With that in mind, it’s interesting to look at which players had the highest average degree of difficulty during the entire event because these things definitely don’t even out. Here’s the top-5 based on the average expected points on each player’s shots.

Player          Diff    POE
Kubeskova CZE   2.90   -0.06
Constantini ITA 2.91   -0.14
Turmann EST     2.92   -0.16
Han CHN         2.97   +0.13
D Jentsch GER   2.99   -0.02

In almost every event, this list is populated by fourths on teams that played from behind a lot. In the Worlds, due to the spread of talent, there’s also a component related to how good the first three (or two in Germany’s case) players were. Less-skilled players tend to not leave easy shots for their fourths.

Naturally, there’s a relationship between the quality of a fourth and the quality of the first three players, and so most players dealing with a high degree of difficulty tend to underperform the expectation, as we see on the above list. But there was one exception.

If Han Yu ever gets some help, watch out

It’s with that long-winded explanation that I wonder if you were impressed with China’s Han Yu as you should be. She faced tougher shots than the name-brand fourths and still did quite well. Here’s how she ranked among all fourths in points over expected (POE).

Player          POE
Paetz SUI      +.22
Hasselborg SWE +.16
Muirhead SCO   +.14
Han CHN        +.13
Kovaleva RCF   +.05

That’s impressive. Give Han some better results with her teammates’ first six rocks and this team will be a factor in the Olympics. Here were the positional ranks of her team:

1 Jiang -.04 (10th)
2 Dong  -.03 (9th)
3 Zhang -.01 (9th)
4 Han   +.13 (4th)

What’s interesting about Han’s week is that whether out of necessity or preference, no fourth threw more draws than her.

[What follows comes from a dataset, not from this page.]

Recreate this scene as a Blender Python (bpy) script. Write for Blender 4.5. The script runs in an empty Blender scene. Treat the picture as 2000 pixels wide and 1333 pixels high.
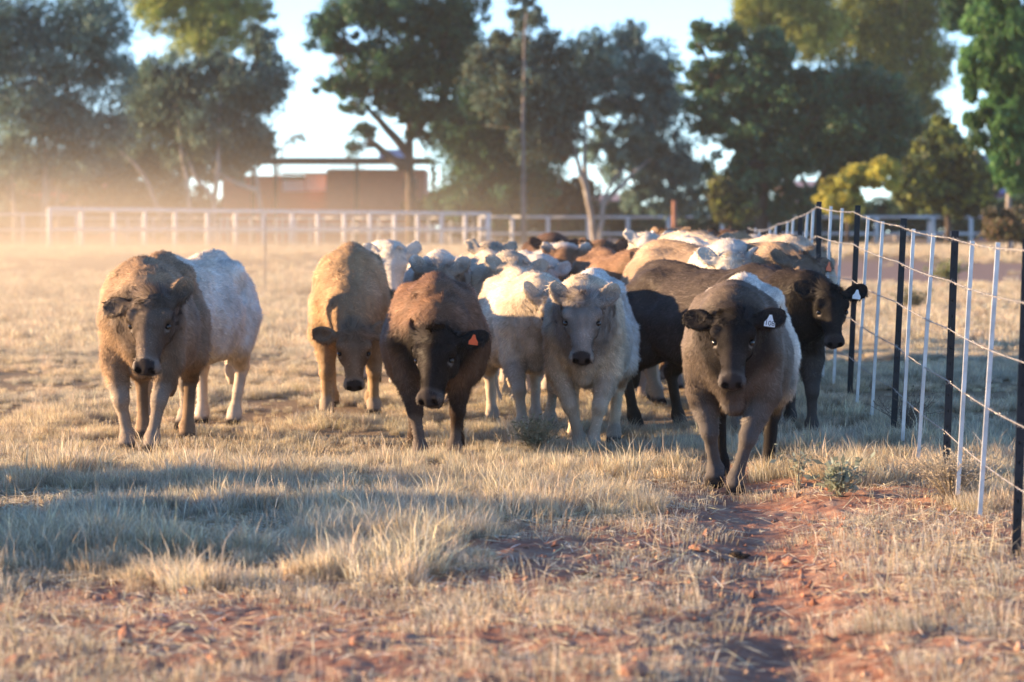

Player          Draw% Shots
Tirinzoni SUI 100.0 1
Han CHN 46.0 235
Dupont DEN 43.2 257
Kubeskova CZE 42.5 226
Constantini ITA 42.1 235
Yoshimura JPN 42.0 250

This list is also populated by teams playing from behind, so it was probably more necessity than preference. Still, Han often came up big in order to carry her team to a 6-7 record.

The Swiss played the best but also did the dumbest thing

Wait, what is Silvana Tirinzoni doing on that list? I didn’t see it reported anywhere – not that it was especially newsworthy – but it appears the Swiss had an incident in the eighth end against Sweden where Alina Paetz threw out of order.

This was in the midst of a nightmarish end where Switzerland would concede their only loss of the event after giving up four. Throwing out of order happens, of course, but it always amazes me how four players could forget how many rocks are left. Even more so when it involves the best team in the world. It occurred during the TV blackout, so it’s possible that it’s a bookkeeping error by the WCF, too. But in the official record, it’s real.

It was also the only time Switzerland surrendered more than two points in an end all week. Also, they gave up just seven steals in 15 games, each for a single point. Total dominance.

(Honorable mention on the blooper reel is Kerri Einarson and Co. peeling a rock with their fifth shot against the Czechs.)

That’s all, folks

That’s a wrap for this season. You’ll have to fend for yourselves on the World Mixed Doubles and U.S. Nationals. To close, let’s look back on all of my hypothetical wagers during the bubble and see how my ratings held up.

Scotties: Homan (+500, lost in final)
Brier: Bottcher (+500, won); Jacobs (+375, didn’t make playoffs)
Men’s Worlds: Scotland (+350, lost in final); Switzerland (+1000, finished 3rd); USA (+2000, lost in quarters)
Champions Cup: Mouat (+500, won); Kovaleva (+1000, lost in quaterfinals)
Players Championship: Gushue (+650, lost in final); De Cruz (+3300, didn’t make playoffs); Kovaleva (+1000, didn’t make playoffs)
Women’s Worlds: Kovaleva (+1000, lost in finals)

If you had put $1 on each bet, you would have spent $12 and won…$10. So there was no profit to be had, but we’ll do better next season with more games/data and more experience.

As for the offseason around here, there probably won’t be much posting. But I’ll be doing stuff behind the scenes to make the shot data and associated metrics more accessible. And I’m hoping to build a shot-based win probability model from this data as well.

Anyway, thanks to everyone who stopped by and read my work. I really enjoyed doing it. Let’s meet back here in a few months.